_Extracted information_
________________________

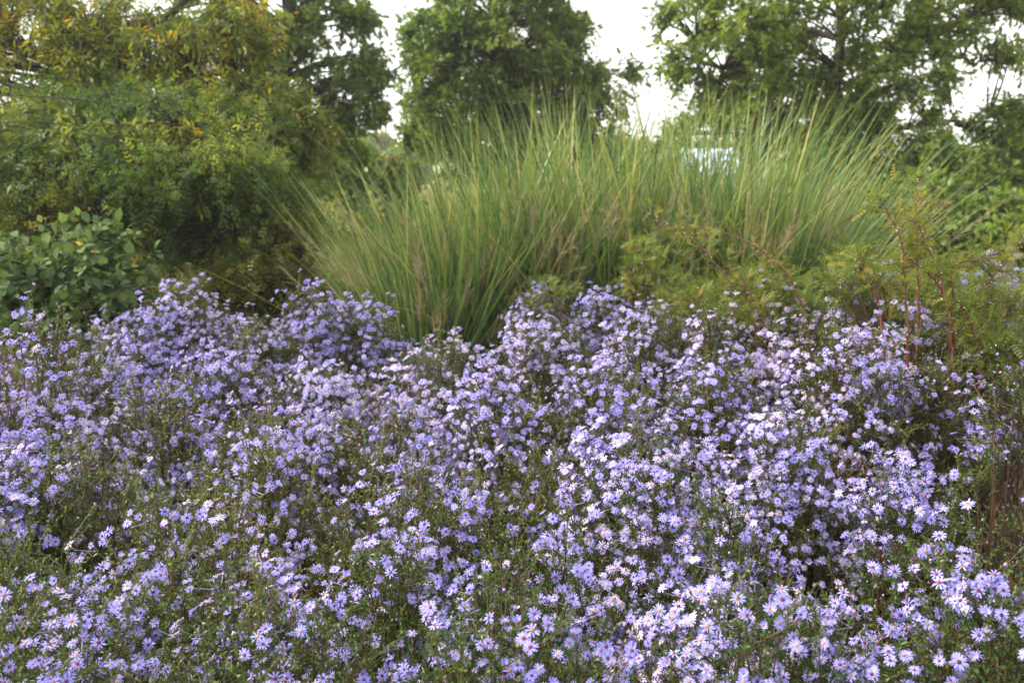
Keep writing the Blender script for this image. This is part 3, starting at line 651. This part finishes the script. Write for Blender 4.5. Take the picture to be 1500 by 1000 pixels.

________________________

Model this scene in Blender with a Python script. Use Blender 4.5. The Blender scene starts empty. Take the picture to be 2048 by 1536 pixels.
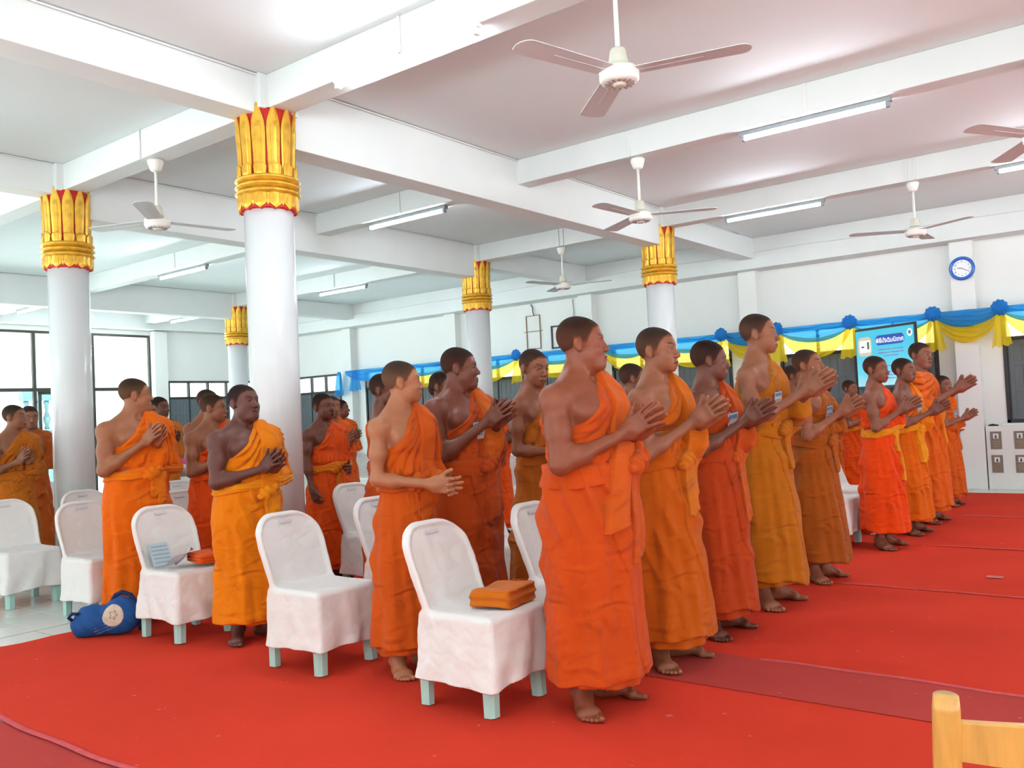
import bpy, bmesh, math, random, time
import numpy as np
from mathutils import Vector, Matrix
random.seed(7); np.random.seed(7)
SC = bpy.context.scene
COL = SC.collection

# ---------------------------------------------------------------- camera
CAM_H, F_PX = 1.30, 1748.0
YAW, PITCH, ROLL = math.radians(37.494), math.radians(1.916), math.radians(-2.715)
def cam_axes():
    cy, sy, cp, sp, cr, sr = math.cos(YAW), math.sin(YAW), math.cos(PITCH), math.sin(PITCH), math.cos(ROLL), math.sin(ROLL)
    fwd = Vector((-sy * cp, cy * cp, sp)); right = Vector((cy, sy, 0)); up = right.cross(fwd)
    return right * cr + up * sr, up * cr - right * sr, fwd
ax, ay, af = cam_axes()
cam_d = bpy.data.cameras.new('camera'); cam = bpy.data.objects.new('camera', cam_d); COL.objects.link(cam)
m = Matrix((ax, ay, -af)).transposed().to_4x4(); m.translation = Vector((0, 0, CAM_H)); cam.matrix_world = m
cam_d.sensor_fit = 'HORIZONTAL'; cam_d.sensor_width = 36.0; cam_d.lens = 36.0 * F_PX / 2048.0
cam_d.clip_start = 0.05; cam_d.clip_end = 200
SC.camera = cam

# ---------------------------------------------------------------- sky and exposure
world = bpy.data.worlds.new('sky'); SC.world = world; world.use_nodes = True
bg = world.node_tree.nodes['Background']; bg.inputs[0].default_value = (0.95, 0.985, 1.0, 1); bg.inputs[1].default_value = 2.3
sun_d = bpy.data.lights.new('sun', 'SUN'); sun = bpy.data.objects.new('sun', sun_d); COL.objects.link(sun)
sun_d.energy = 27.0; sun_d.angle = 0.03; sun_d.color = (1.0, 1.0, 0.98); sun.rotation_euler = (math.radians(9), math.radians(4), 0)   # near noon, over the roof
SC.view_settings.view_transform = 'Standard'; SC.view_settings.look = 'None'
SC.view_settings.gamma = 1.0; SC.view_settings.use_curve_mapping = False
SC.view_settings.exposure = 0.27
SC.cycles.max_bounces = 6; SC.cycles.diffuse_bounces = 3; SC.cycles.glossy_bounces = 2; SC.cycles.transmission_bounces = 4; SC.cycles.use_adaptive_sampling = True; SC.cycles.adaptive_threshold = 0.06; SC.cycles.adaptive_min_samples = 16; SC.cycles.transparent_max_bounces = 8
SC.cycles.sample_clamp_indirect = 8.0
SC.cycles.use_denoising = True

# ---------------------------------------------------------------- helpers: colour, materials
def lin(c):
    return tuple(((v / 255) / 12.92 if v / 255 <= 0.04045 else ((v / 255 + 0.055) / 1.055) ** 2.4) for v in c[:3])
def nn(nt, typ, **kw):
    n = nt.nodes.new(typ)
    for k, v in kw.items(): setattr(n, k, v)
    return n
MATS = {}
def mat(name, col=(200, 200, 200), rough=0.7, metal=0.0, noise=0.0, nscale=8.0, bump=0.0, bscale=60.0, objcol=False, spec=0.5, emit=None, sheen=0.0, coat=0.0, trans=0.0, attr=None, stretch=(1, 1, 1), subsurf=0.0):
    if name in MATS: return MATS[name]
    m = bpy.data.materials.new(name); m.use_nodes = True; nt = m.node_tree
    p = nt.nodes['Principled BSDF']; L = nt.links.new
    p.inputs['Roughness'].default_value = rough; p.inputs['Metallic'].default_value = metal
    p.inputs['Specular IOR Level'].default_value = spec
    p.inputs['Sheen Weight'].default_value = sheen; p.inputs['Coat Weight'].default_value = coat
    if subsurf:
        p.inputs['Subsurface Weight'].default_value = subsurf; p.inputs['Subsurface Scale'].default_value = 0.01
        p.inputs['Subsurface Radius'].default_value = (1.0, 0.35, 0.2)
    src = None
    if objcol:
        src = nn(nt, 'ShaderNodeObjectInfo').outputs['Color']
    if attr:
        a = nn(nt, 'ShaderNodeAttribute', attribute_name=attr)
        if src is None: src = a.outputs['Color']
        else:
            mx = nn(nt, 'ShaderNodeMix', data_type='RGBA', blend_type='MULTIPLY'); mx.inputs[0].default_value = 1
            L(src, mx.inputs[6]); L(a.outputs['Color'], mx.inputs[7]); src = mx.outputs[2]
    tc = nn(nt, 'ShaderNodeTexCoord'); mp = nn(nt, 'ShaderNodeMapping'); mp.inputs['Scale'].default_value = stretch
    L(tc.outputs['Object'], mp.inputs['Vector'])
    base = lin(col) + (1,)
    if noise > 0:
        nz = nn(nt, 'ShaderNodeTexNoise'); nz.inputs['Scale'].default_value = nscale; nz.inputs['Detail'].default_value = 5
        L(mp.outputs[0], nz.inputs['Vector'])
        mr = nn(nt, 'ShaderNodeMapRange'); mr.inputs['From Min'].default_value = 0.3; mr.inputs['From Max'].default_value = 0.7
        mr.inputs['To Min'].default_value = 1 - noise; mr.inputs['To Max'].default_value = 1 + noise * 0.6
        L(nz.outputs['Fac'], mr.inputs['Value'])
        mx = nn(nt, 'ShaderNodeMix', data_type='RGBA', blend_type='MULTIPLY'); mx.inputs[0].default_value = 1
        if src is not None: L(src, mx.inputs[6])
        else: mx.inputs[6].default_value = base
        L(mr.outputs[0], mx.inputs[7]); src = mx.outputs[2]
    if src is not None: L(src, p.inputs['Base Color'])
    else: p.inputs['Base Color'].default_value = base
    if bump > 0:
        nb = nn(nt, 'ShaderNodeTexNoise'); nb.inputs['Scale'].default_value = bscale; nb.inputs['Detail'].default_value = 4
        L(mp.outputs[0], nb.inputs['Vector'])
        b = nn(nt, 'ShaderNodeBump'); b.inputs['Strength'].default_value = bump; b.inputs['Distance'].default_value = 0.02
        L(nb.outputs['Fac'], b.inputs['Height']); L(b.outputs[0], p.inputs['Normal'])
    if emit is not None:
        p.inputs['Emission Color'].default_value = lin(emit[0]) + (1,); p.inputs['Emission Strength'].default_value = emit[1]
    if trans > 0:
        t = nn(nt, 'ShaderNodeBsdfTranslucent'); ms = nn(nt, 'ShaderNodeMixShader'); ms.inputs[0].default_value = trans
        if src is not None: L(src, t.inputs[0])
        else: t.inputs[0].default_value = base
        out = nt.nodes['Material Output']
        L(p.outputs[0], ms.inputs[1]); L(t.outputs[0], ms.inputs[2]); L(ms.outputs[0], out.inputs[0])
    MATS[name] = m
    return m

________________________

Return exactly the lines from the one with "Model this scene" to the one with "COL = SC.collection", both ends kept, and only those. Images are left out.

Model this scene in Blender with a Python script. Use Blender 4.5. The Blender scene starts empty. Take the picture to be 2048 by 1536 pixels.
import bpy, bmesh, math, random, time
import numpy as np
from mathutils import Vector, Matrix
random.seed(7); np.random.seed(7)
SC = bpy.context.scene
COL = SC.collection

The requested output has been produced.